#### Data segment
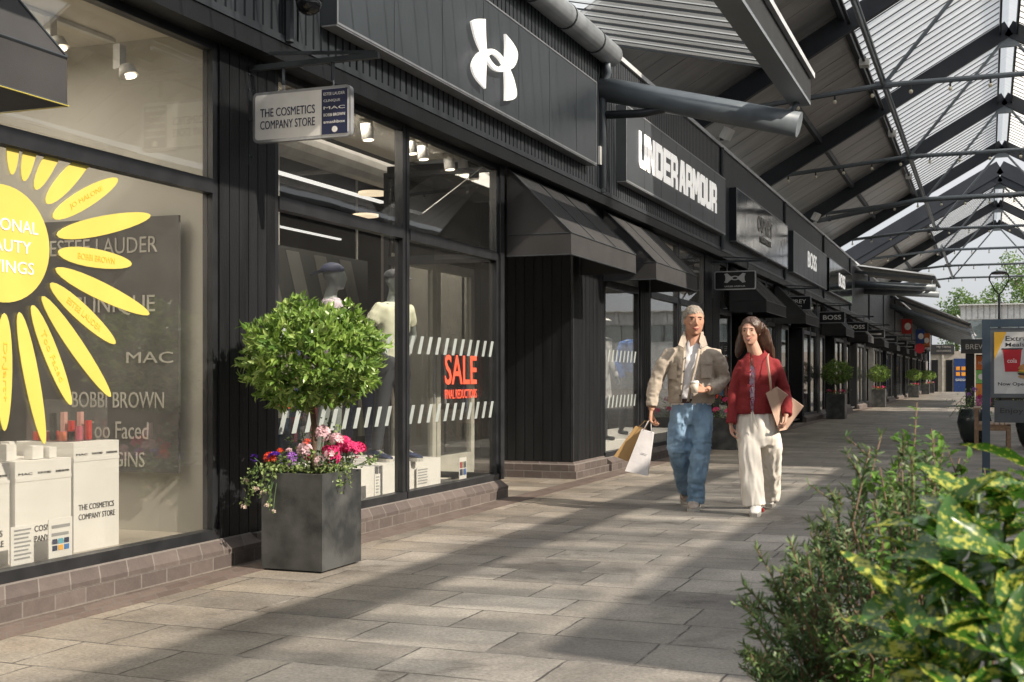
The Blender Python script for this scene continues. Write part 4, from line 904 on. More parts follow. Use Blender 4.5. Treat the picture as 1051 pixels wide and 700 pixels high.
o = thing('display_platform', 'low white platform under the mannequins beyond the pier', 'platform', (-5.1, 17, .16)); MB().box(-5.9, 15.4, .16, -4.75, 20.6, .33).build('platform_body', paper, o)
for k in range(3):
    y = 16.2+k*1.7; o = thing('clothes_rail', ('clothes rail nearest the pier, behind the mannequins', 'middle clothes rail behind the mannequins', 'farthest clothes rail of the sports shop window')[k], 'clothes rail', (-7, y, .16))
    MB().tube([(-7, y-.7, .16), (-7, y-.7, 1.6), (-7, y+.7, 1.6), (-7, y+.7, .16)], .018, 6).build('rail', steel_d, o)
    for q in range(9): 
        c_ = MB(); c_.box(-7.22, y-.6+q*.14, .75, -6.78, y-.53+q*.14, 1.52); c_.build('garment', cm[(q*3+k) % 7], o)
for k in range(3):
    y, x = ((8.2, -6.5), (9.9, -6.9), (11.6, -7.4))[k]; o = thing('clothes_rail', ('clothes rail seen behind the round tree in the sports shop', 'clothes rail behind the mannequin in the pale tee', 'clothes rail behind the red sale lettering')[k], 'clothes rail', (x, y, .16))
    MB().tube([(x, y-.7, .16), (x, y-.7, 1.6), (x, y+.7, 1.6), (x, y+.7, .16)], .018, 6).build('rail', steel_d, o)
    for q in range(11):
        c_ = MB(); c_.tube([(x-.2, y-.62+q*.12, 1.5), (x, y-.62+q*.12, 1.56), (x+.2, y-.62+q*.12, 1.5)], .02, 6); c_.box(x-.21, y-.65+q*.12, .75+.1*(q % 3), x+.21, y-.585+q*.12, 1.5); c_.build('garment', cm[(q*5+k*2) % 7], o)
for k, (a, c_) in enumerate(((15.9, midwall), (18.6, midwall))):
    tag(MB().box(-8.2, a, .16, -8.1, a+2.8, 3.3).build('display_wall', c_), ('nearer', 'farther')[k]+' grey display wall inside the sports shop', 'display wall')
p0, p1 = onx(-4.75, 434, 219), onx(-4.75, 497, 170)
tag(MB().tube([p0, p1], .004, 6).build('hanging_cable', track_w), 'thin pale cable slanting across the upper right pane of the sports window', 'cable')
# decals on glass
g = MB(); k = 0
def bar_row(y0, y1, za, zb, step=.18):
    out = []
    y = y0
    while y < y1:
        out.append([Vector((XG+.002, y, za)), Vector((XG+.002, y+.06, za)), Vector((XG+.002, y+.13, zb)), Vector((XG+.002, y+.07, zb))]); y += step
    return out
for nm, lab, rows in (('striped_decal', 'upper row of frosted slanted bars across the sports shop window', ((7.36, 9.15, 1.4, 1.555), (9.42, 11.25, 1.4, 1.555))), ('striped_decal', 'lower row of frosted slanted bars across the sports shop window', ((7.36, 9.15, .8, .96), (9.42, 11.25, .8, .96))),
                      ('striped_decal', 'upper row of slanted bars on the glass beyond the pier', ((15.1, 16.6, 1.4, 1.555),)), ('striped_decal', 'lower row of slanted bars on the glass beyond the pier', ((15.1, 16.6, .8, .96),))):
    o = thing(nm, lab, 'window decal', (XG, rows[0][0], rows[0][2]))
    for r_ in rows:
        m = MB()
        for q in bar_row(*r_): m.prism(q, (1, 0, 0), .002)
        m.build('bars', frost, o)
o = thing('sale_decal', 'red sale lettering on the right pane of the sports window', 'window decal', (XG, 10.55, 1.0))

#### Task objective
Would you set down the listing exactly, omitting pictures?

#### Answer to the task
The Blender Python script for this scene continues. Write part 4, from line 904 on. More parts follow. Use Blender 4.5. Treat the picture as 1051 pixels wide and 700 pixels high.
o = thing('display_platform', 'low white platform under the mannequins beyond the pier', 'platform', (-5.1, 17, .16)); MB().box(-5.9, 15.4, .16, -4.75, 20.6, .33).build('platform_body', paper, o)
for k in range(3):
    y = 16.2+k*1.7; o = thing('clothes_rail', ('clothes rail nearest the pier, behind the mannequins', 'middle clothes rail behind the mannequins', 'farthest clothes rail of the sports shop window')[k], 'clothes rail', (-7, y, .16))
    MB().tube([(-7, y-.7, .16), (-7, y-.7, 1.6), (-7, y+.7, 1.6), (-7, y+.7, .16)], .018, 6).build('rail', steel_d, o)
    for q in range(9): 
        c_ = MB(); c_.box(-7.22, y-.6+q*.14, .75, -6.78, y-.53+q*.14, 1.52); c_.build('garment', cm[(q*3+k) % 7], o)
for k in range(3):
    y, x = ((8.2, -6.5), (9.9, -6.9), (11.6, -7.4))[k]; o = thing('clothes_rail', ('clothes rail seen behind the round tree in the sports shop', 'clothes rail behind the mannequin in the pale tee', 'clothes rail behind the red sale lettering')[k], 'clothes rail', (x, y, .16))
    MB().tube([(x, y-.7, .16), (x, y-.7, 1.6), (x, y+.7, 1.6), (x, y+.7, .16)], .018, 6).build('rail', steel_d, o)
    for q in range(11):
        c_ = MB(); c_.tube([(x-.2, y-.62+q*.12, 1.5), (x, y-.62+q*.12, 1.56), (x+.2, y-.62+q*.12, 1.5)], .02, 6); c_.box(x-.21, y-.65+q*.12, .75+.1*(q % 3), x+.21, y-.585+q*.12, 1.5); c_.build('garment', cm[(q*5+k*2) % 7], o)
for k, (a, c_) in enumerate(((15.9, midwall), (18.6, midwall))):
    tag(MB().box(-8.2, a, .16, -8.1, a+2.8, 3.3).build('display_wall', c_), ('nearer', 'farther')[k]+' grey display wall inside the sports shop', 'display wall')
p0, p1 = onx(-4.75, 434, 219), onx(-4.75, 497, 170)
tag(MB().tube([p0, p1], .004, 6).build('hanging_cable', track_w), 'thin pale cable slanting across the upper right pane of the sports window', 'cable')
# decals on glass
g = MB(); k = 0
def bar_row(y0, y1, za, zb, step=.18):
    out = []
    y = y0
    while y < y1:
        out.append([Vector((XG+.002, y, za)), Vector((XG+.002, y+.06, za)), Vector((XG+.002, y+.13, zb)), Vector((XG+.002, y+.07, zb))]); y += step
    return out
for nm, lab, rows in (('striped_decal', 'upper row of frosted slanted bars across the sports shop window', ((7.36, 9.15, 1.4, 1.555), (9.42, 11.25, 1.4, 1.555))), ('striped_decal', 'lower row of frosted slanted bars across the sports shop window', ((7.36, 9.15, .8, .96), (9.42, 11.25, .8, .96))),
                      ('striped_decal', 'upper row of slanted bars on the glass beyond the pier', ((15.1, 16.6, 1.4, 1.555),)), ('striped_decal', 'lower row of slanted bars on the glass beyond the pier', ((15.1, 16.6, .8, .96),))):
    o = thing(nm, lab, 'window decal', (XG, rows[0][0], rows[0][2]))
    for r_ in rows:
        m = MB()
        for q in bar_row(*r_): m.prism(q, (1, 0, 0), .002)
        m.build('bars', frost, o)
o = thing('sale_decal', 'red sale lettering on the right pane of the sports window', 'window decal', (XG, 10.55, 1.0))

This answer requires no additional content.